Vor zwei Tagen hatte ich „Der Keim“ besprochen. Den Roman über Verbrechen, Schuldzuweisung und Sühne. Jetzt der Roman des Franzosen Laurent Muvignier, der 2009 im Französischen und 2011 im Deutschen unter dem Titel „Die Wunde“ erschienen ist.
Auch hier ist es wieder eine kleine, überschaubare Dorfgemeinschaft, in dem Bernard, der Aussenseiter, der Alkoholiker einer Straftat bezichtigt wird. Er schenkt seiner Schwester zum 60.Geburtstag eine goldene Brosche. Woher hat er das Geld? E, der sonst nie etwas hat, der abgelegte Kleidung trägt, irgendwo in einer Hütte im Wald lebt und immer wieder etwas zu Essen zugesteckt bekommt. Es scheint unmöglich, dass dieser, nach Rauch stinkende Kerl, so etwas Wertvolles auf legalem Weg erworben haben kann.

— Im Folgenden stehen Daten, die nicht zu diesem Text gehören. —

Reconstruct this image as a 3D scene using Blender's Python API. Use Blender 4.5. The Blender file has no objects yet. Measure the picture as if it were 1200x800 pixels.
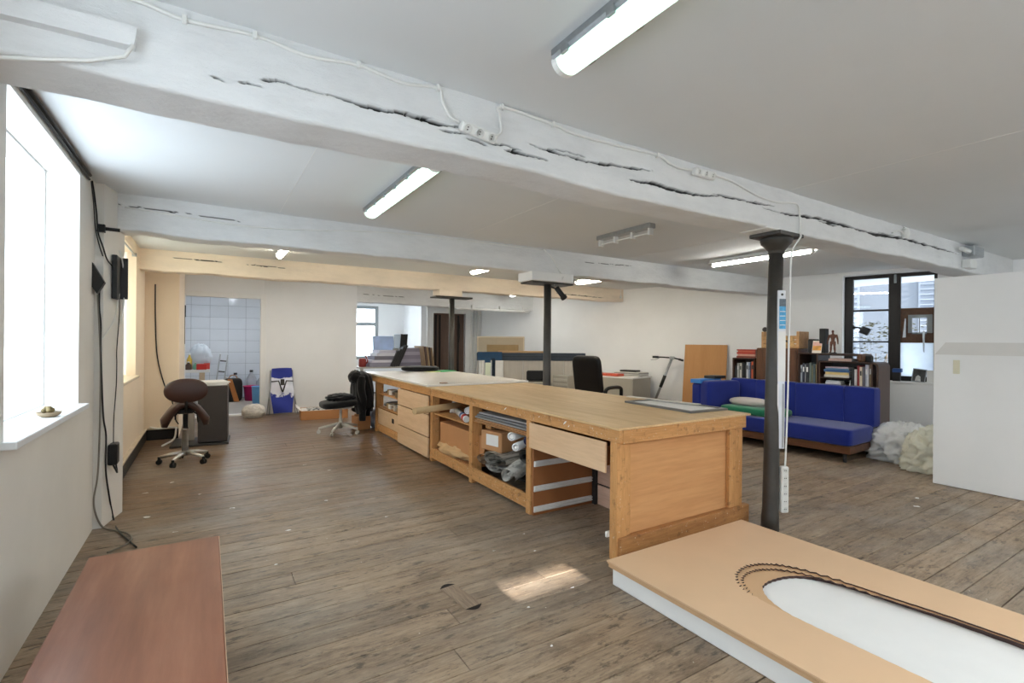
import bpy, bmesh, math, random
import numpy as np
from mathutils import Vector, Matrix, noise
R = math.radians
rnd = random.Random(7)

# ------------------------------------------------------------------ camera, light, exposure
sc = bpy.context.scene
COL = sc.collection
cam_data = bpy.data.cameras.new('camera')
cam_data.sensor_width = 36.0
cam_data.lens = 36.0 * 577.0 / 1200.0
cam_data.clip_start = 0.05
cam = bpy.data.objects.new('camera', cam_data)
COL.objects.link(cam)
cam.matrix_world = Matrix.Translation((0, 0, 1.5)) @ Matrix.Rotation(-R(31.746), 4, 'Z') @ Matrix.Rotation(R(90), 4, 'X') @ Matrix.Rotation(R(0.5), 4, 'Z')
sc.camera = cam

world = bpy.data.worlds.new('overcast_sky')
sc.world = world
world.use_nodes = True
bg = world.node_tree.nodes['Background']
bg.inputs['Color'].default_value = (0.84, 0.93, 1.0, 1)
bg.inputs['Strength'].default_value = 2.3

sun_data = bpy.data.lights.new('sun', 'SUN')
sun_data.energy = 6.0
sun_data.angle = R(0.45)
sun_data.color = (1.0, 0.95, 0.88)
sun = bpy.data.objects.new('sun', sun_data)
COL.objects.link(sun)
SUN_EL = 22.0
sun.matrix_world = Matrix.Translation((2, -8, 6)) @ Matrix.Rotation(R(90 - SUN_EL), 4, 'X')

sc.view_settings.view_transform = 'Standard'
sc.view_settings.look = 'None'
sc.view_settings.gamma = 1.0
sc.view_settings.use_curve_mapping = False
sc.view_settings.exposure = 1.62
sc.cycles.use_denoising = True
sc.cycles.max_bounces = 12
sc.cycles.diffuse_bounces = 9
sc.cycles.transparent_max_bounces = 12
sc.cycles.sample_clamp_indirect = 6.0

# ------------------------------------------------------------------ helpers: meshes
class MB:
    """collects shapes; build() links them as ONE mesh object"""
    def __init__(self):
        self.v = []; self.f = []; self.s = []
    def add(self, vs, fs, smooth=False, M=None):
        o = len(self.v)
        if M is not None:
            vs = [M @ Vector(p) for p in vs]
        self.v.extend([tuple(p) for p in vs])
        self.f.extend([tuple(i + o for i in f) for f in fs])
        self.s.extend([smooth] * len(fs))
        return self
    def box(self, x0, x1, y0, y1, z0, z1, b=0.0, M=None):
        if x0 > x1: x0, x1 = x1, x0
        if y0 > y1: y0, y1 = y1, y0
        if z0 > z1: z0, z1 = z1, z0
        b = min(b, (x1 - x0) * .45, (y1 - y0) * .45, (z1 - z0) * .45)
        if b <= 0:
            vs = [(x, y, z) for x in (x0, x1) for y in (y0, y1) for z in (z0, z1)]
            fs = [(0, 1, 3, 2), (4, 6, 7, 5), (0, 4, 5, 1), (2, 3, 7, 6), (0, 2, 6, 4), (1, 5, 7, 3)]
            return self.add(vs, fs, False, M)
        c = ((x0 + x1) / 2, (y0 + y1) / 2, (z0 + z1) / 2); h = ((x1 - x0) / 2, (y1 - y0) / 2, (z1 - z0) / 2)
        vs = []; idx = {}
        for sx in (-1, 1):
            for sy in (-1, 1):
                for sz in (-1, 1):
                    s = (sx, sy, sz)
                    for k in range(3):
                        p = [c[i] + s[i] * (h[i] if i == k else h[i] - b) for i in range(3)]
                        idx[(s, k)] = len(vs); vs.append(tuple(p))
        fs = []
        for k in range(3):
            i, j = [(1, 2), (2, 0), (0, 1)][k]
            for sg in (-1, 1):
                q = []
                for (u, w) in ((-1, -1), (1, -1), (1, 1), (-1, 1)):
                    s = [0, 0, 0]; s[k] = sg; s[i] = u; s[j] = w
                    q.append(idx[(tuple(s), k)])
                fs.append(tuple(q if sg > 0 else q[::-1]))
        for k in range(3):
            i, j = [(1, 2), (2, 0), (0, 1)][k]
            for u in (-1, 1):
                for w in (-1, 1):
                    s0 = [0, 0, 0]; s0[i] = u; s0[j] = w; s0[k] = -1
                    s1 = list(s0); s1[k] = 1
                    s0 = tuple(s0); s1 = tuple(s1)
                    fs.append((idx[(s0, i)], idx[(s1, i)], idx[(s1, j)], idx[(s0, j)]))
        for sx in (-1, 1):
            for sy in (-1, 1):
                for sz in (-1, 1):
                    s = (sx, sy, sz)
                    fs.append((idx[(s, 0)], idx[(s, 1)], idx[(s, 2)]))
        return self.add(vs, fs, False, M)
    def tube(self, pts, r, n=8, caps=True, M=None):
        pts = [Vector(p) for p in pts]
        rs = r if isinstance(r, (list, tuple)) else [r] * len(pts)
        vs = []; fs = []
        t0 = (pts[1] - pts[0]).normalized()
        up = Vector((0, 0, 1)) if abs(t0.z) < .9 else Vector((1, 0, 0))
        nrm = t0.cross(up).normalized()
        for i, p in enumerate(pts):
            if i == 0: t = pts[1] - p
            elif i == len(pts) - 1: t = p - pts[i - 1]
            else: t = pts[i + 1] - pts[i - 1]
            if t.length < 1e-9: t = t0.copy()
            t.normalize()
            nrm = nrm - t * nrm.dot(t)
            if nrm.length < 1e-6: nrm = t.orthogonal()
            nrm.normalize(); bn = t.cross(nrm)
            for k in range(n):
                a = 2 * math.pi * k / n
                vs.append(p + (nrm * math.cos(a) + bn * math.sin(a)) * rs[i])
        m = len(pts)
        for i in range(m - 1):
            for k in range(n):
                k2 = (k + 1) % n
                fs.append((i * n + k, i * n + k2, (i + 1) * n + k2, (i + 1) * n + k))
        self.add(vs, fs, True, M)
        if caps:
            self.add(vs[:n], [tuple(range(n))], False, M)
            self.add(vs[-n:], [tuple(range(n))[::-1]], False, M)
        return self
    def cyl(self, p, q, r, r2=None, n=14, M=None):
        return self.tube([p, q], [r, r if r2 is None else r2], n, True, M)
    def lathe(self, prof, c=(0, 0, 0), n=20, smooth=True, M=None):
        vs = []; fs = []
        for (r, z) in prof:
            for k in range(n):
                a = 2 * math.pi * k / n
                vs.append((c[0] + r * math.cos(a), c[1] + r * math.sin(a), c[2] + z))
        for i in range(len(prof) - 1):
            for k in range(n):
                k2 = (k + 1) % n
                fs.append((i * n + k, i * n + k2, (i + 1) * n + k2, (i + 1) * n + k))
        self.add(vs, fs, smooth, M)
        if prof[0][0] > 1e-5: self.add(vs[:n], [tuple(range(n))[::-1]], False, M)
        if prof[-1][0] > 1e-5: self.add(vs[-n:], [tuple(range(n))], False, M)
        return self
    def prism(self, poly, h0, h1, axis='z', M=None, smooth=False):
        def P(a, b, h):
            return {'z': (a, b, h), 'x': (h, a, b), 'y': (a, h, b)}[axis]
        n = len(poly)
        vs = [P(a, b, h0) for a, b in poly] + [P(a, b, h1) for a, b in poly]
        fs = [(i, (i + 1) % n, n + (i + 1) % n, n + i) for i in range(n)]
        self.add(vs, fs, smooth, M)
        self.add(vs, [tuple(range(n))[::-1], tuple(range(n, 2 * n))], False, M)
        return self
    def grid(self, fn, nu, nv, smooth=True, M=None, wrap=False):
        vs = [fn(i / (nu - 1), j / (nv - 1)) for i in range(nu) for j in range(nv)]
        fs = []
        for i in range(nu - 1):
            for j in range(nv - 1):
                fs.append((i * nv + j, (i + 1) * nv + j, (i + 1) * nv + j + 1, i * nv + j + 1))
        return self.add(vs, fs, smooth, M)
    def ball(self, c, r, nu=18, nv=12, disp=None, M=None):
        if not isinstance(r, (list, tuple)): r = (r, r, r)
        def fn(u, v):
            a = 2 * math.pi * u; b = math.pi * (v - .5)
            d = Vector((math.cos(b) * math.cos(a), math.cos(b) * math.sin(a), math.sin(b)))
            k = 1.0 if disp is None else disp(d)
            return (c[0] + d.x * r[0] * k, c[1] + d.y * r[1] * k, c[2] + d.z * r[2] * k)
        return self.grid(fn, nu + 1, nv + 1, True, M)
    def cushion(self, x0, x1, y0, y1, z0, z1, e=0.25, M=None, n=14, puff=0.0):
        """soft box: superellipsoid"""
        c = ((x0 + x1) / 2, (y0 + y1) / 2, (z0 + z1) / 2); h = ((x1 - x0) / 2, (y1 - y0) / 2, (z1 - z0) / 2)
        sp = lambda t, p: math.copysign(abs(t) ** p, t)
        def fn(u, v):
            a = 2 * math.pi * u; b = math.pi * (v - .5)
            return (c[0] + h[0] * sp(math.cos(b), e) * sp(math.cos(a), e), c[1] + h[1] * sp(math.cos(b), e) * sp(math.sin(a), e), c[2] + h[2] * sp(math.sin(b), e))
        return self.grid(fn, 4 * n + 1, 2 * n + 1, True, M)

WM = {}
def link(name, mb, mat, parent=None, world=False, kind=None):
    me = bpy.data.meshes.new(name)
    vs = mb.v
    if world and parent is not None:
        inv = WM[parent].inverted()
        vs = [tuple(inv @ Vector(p)) for p in vs]
    me.from_pydata(vs, [], mb.f)
    me.polygons.foreach_set('use_smooth', mb.s)
    bm = bmesh.new(); bm.from_mesh(me)
    bmesh.ops.remove_doubles(bm, verts=bm.verts, dist=1e-6)
    bmesh.ops.recalc_face_normals(bm, faces=bm.faces)
    bm.to_mesh(me); bm.free()
    me.materials.append(mat)
    o = bpy.data.objects.new(name, me)
    COL.objects.link(o)
    if parent is not None:
        o.parent = parent
        WM[o] = WM[parent]
    else:
        WM[o] = Matrix.Identity(4)
    if kind: o['kind'] = kind
    return o
def tag(o, label, cat, group=None):
    o['label'] = label; o['category'] = cat
    if group: o['group'] = group
    return o
def thing(name, label, cat, loc=(0, 0, 0), rz=0.0, group=None):
    o = bpy.data.objects.new(name, None)
    o.empty_display_size = 0.1
    COL.objects.link(o)
    o.location = loc; o.rotation_euler = (0, 0, rz)
    WM[o] = Matrix.Translation(loc) @ Matrix.Rotation(rz, 4, 'Z')
    return tag(o, label, cat, group)
def solo(name, mb, mat, label, cat, group=None, loc=None, rz=0.0):
    """a thing that is one mesh; mb in local coordinates about loc"""
    o = link(name, mb, mat)
    if loc is not None:
        o.location = loc; o.rotation_euler = (0, 0, rz)
    return tag(o, label, cat, group)
def dup(root, loc, rz=None, label=None):
    r = root.copy(); COL.objects.link(r); r.location = loc
    if rz is not None: r.rotation_euler = (0, 0, rz)
    if label: r['label'] = label
    for ch in list(root.children):
        c = ch.copy(); COL.objects.link(c); c.parent = r
        for g in ch.children:
            d = g.copy(); COL.objects.link(d); d.parent = c
    return r
def struct(name, mb, mat, parent=None):
    return link(name, mb, mat, parent, kind='structure')
def curve_pts(ctrl, n=8):
    """Catmull-Rom through the control points"""
    P = [Vector(p) for p in ctrl]
    P = [P[0] * 2 - P[1]] + P + [P[-1] * 2 - P[-2]]
    out = []
    for i in range(1, len(P) - 2):
        for k in range(n):
            t = k / n
            a, b, c, d = P[i - 1], P[i], P[i + 1], P[i + 2]
            out.append(0.5 * ((2 * b) + (c - a) * t + (2 * a - 5 * b + 4 * c - d) * t * t + (3 * b - a - 3 * c + d) * t ** 3))
    out.append(P[-2].copy())
    return out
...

Die Situation eskaliert, Bernard verschwindet und bedrohnt danach noch die algerische Familie im Dorf. Der Bürgermeister und die Polizei werden eingeschaltet. Sie wollen Bernard zur Rede stellen.
Hier wechselt die Perspektive und Bernards Cousin Rabut erzählt in Rückblicken ihrer beider Zeit als Soldaten im Krieg in Algerien. Dieses Trauma hat beide, auch vierzig Jahre später, nicht mehr losgelassen. Diese schrecklichen Erfahrungen und das kollektive Schweigen führte u.a. dazu, dass Bernard so ist, wie er ist und Rabut keine Nacht durchschlafen kann.
Laurent Mauvignier hat nicht nur ein Buch über den Algierienkrieg geschrieben, sondern ein Buch über Krieg überhaupt. Und dies so geschickt erzählt, dass wir beim Lesen unser Verhältnis zu den einzelnen Personen immer wieder neu überdenken.